Manchester United identified Phil Jones as a transfer target long before they were crushed by Barcelona in last season's Champions League final. But the majesty of Barça's play from the rear of the pitch made it seem an especially smart move to hand Blackburn Rovers £17m for a young defender who might match the mobility and elegance of Gerard Piqué.
Europe's champions start forward plays not from the front but the back, where Piqué, who had spent four years on United's books, and the goalkeeper are assigned to always use the ball constructively in a sequence that invites Lionel Messi, Xavi, Andrés Iniesta and now Cesc Fábregas to do the rest. United are among the great powers seeking answers to Barcelona's dominance. Agile and audacious in his forward moves, Jones offers United an alternative in Europe to two centre‑backs who confine themselves to marking men or space.
Jones is on the continent this week, but not in one of the great Champions League citadels. He is in the England camp where Rio Ferdinand has already lost his place and John Terry is in his autumn years.
For Fabio Capello the clock stops when England's involvement in Euro 2012 ceases. Though he makes the right noises about youth – and his own role in its development – Capello remains active in the self-preservation society. Repairing the damage to his reputation from the World Cup is a more pressing task than sprinkling the rose of English youth.
So the choice of England's defensive line against Montenegro is no straightforwardly meritocratic debate. Kevin Keegan would have thrown Jones into England's last Euro 2012 qualifier. In training Glenn Hoddle would have shown him how to pass the ball 40 yards and found some clever role for "the boy Jones". Sven‑Goran Eriksson would have asked David Beckham whether he thought Manchester United's new star was ready and acted on the answer. Capello, the pragmatist, will simply have weighed up the risks, to the campaign and to himself.
They said Eriksson was a "lucky coach" but fortune has dropped a windfall on Capello's last months in charge. Jones and Chris Smalling have transformed England's defensive potential, at centre-half and right‑back, where both can play. The coach's alternatives, in Podgorica, are to play safe with the gritty Premier League nous of Phil Jagielka or the mid-range experience of Gary Cahill, the defensive leader in a collapsing Bolton Wanderers side.
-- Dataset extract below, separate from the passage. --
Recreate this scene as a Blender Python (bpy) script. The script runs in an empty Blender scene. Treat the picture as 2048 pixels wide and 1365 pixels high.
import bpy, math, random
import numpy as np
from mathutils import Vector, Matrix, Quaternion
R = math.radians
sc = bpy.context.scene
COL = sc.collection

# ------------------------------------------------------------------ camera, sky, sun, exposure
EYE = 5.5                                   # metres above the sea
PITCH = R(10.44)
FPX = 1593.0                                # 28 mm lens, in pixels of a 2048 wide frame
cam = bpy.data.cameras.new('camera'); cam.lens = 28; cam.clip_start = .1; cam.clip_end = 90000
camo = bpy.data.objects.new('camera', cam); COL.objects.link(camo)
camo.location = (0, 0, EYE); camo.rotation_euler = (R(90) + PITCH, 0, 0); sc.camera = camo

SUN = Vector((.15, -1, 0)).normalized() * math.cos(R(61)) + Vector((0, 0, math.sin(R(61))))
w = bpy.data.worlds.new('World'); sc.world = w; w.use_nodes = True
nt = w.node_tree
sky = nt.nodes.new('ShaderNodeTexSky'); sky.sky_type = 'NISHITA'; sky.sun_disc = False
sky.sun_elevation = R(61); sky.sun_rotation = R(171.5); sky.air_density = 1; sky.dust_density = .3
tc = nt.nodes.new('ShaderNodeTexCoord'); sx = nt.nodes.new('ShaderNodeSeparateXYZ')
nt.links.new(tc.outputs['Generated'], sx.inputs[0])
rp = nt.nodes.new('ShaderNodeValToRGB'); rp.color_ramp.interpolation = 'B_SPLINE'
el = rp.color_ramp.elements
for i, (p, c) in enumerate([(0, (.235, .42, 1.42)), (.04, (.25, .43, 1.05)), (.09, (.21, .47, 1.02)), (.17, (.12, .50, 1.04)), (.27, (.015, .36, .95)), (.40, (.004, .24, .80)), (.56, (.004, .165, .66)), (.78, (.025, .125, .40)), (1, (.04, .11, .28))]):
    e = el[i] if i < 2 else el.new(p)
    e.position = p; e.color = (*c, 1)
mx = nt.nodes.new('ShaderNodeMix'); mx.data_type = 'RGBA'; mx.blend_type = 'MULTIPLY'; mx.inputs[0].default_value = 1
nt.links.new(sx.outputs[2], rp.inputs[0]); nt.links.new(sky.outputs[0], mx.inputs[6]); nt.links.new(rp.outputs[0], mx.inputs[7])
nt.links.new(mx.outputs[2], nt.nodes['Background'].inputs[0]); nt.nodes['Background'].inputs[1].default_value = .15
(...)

Of course the Jones-Piqué analogy is imperfect. Piqué passes the ball from the back whereas Jones, 19, tends to carry it downfield. The point is that both are starters and not merely stoppers. Montenegro is no place for centre-backs to be galloping into hostile territory. But it's a good a place as any to issue a declaration about England's future and offer Jones his debut in the last competitive fixture before Euro 2012.
A victim, sometimes, of his own exuberance, Jones was advised by Martin Keown on the radio this week to always take care of his defensive responsibilities before trying to wreak havoc on the opposition. Keown supports the widespread view that the prodigy needs to stay "close to his partner" against good opposition. With Nemanja Vidic injured, and Ferdinand out of sorts, Jones is missing a colleague to administer that lesson during United's games. But Terry would not be slow to recite it in Podgorica.
In an interview in these pages Micah Richards revealed that Jones was "disappointed" not to feature in the Bulgaria and Wales games. "But he's only 19 and he's got another 10 years ahead of him with England," Richards said, conservatively. He also called his Manchester rival "a future England captain".
Teenage terrors are rare in this country's colours. Michael Owen, Wayne Rooney and Richards himself (debut at 18) required exceptional precocity to break the door down. Jones brings another question: where should he play, given his versatility? If centre-back is the answer, England might as well proceed with the task of teaching him when to stick or twist in international football. The alternative is to arrive in Poland and Ukraine with the country's best young defender since Ferdinand still a virgin in competitive fixtures.
The "incredible talent" Capello says he sees enters the picture at the perfect moment to test his manager's boldness/conservatism ratio. His admirers will point out that neither Cahill nor Jagielka is a proven tournament-class defender. So why play safe with a replacement for Ferdinand who may fill only a back-up role next summer? Why not make the leap now and display Jones's talent to the nations England will face in a competition where the semi-finals are their furthest point of advance?
Below the surface of steady integration many of these England players are biding time until Capello passes through the system and a new, younger side forms, post-2012. Jones needs coaching, guiding, educating in the brutal realities of international action. Montenegro looks a good place to start.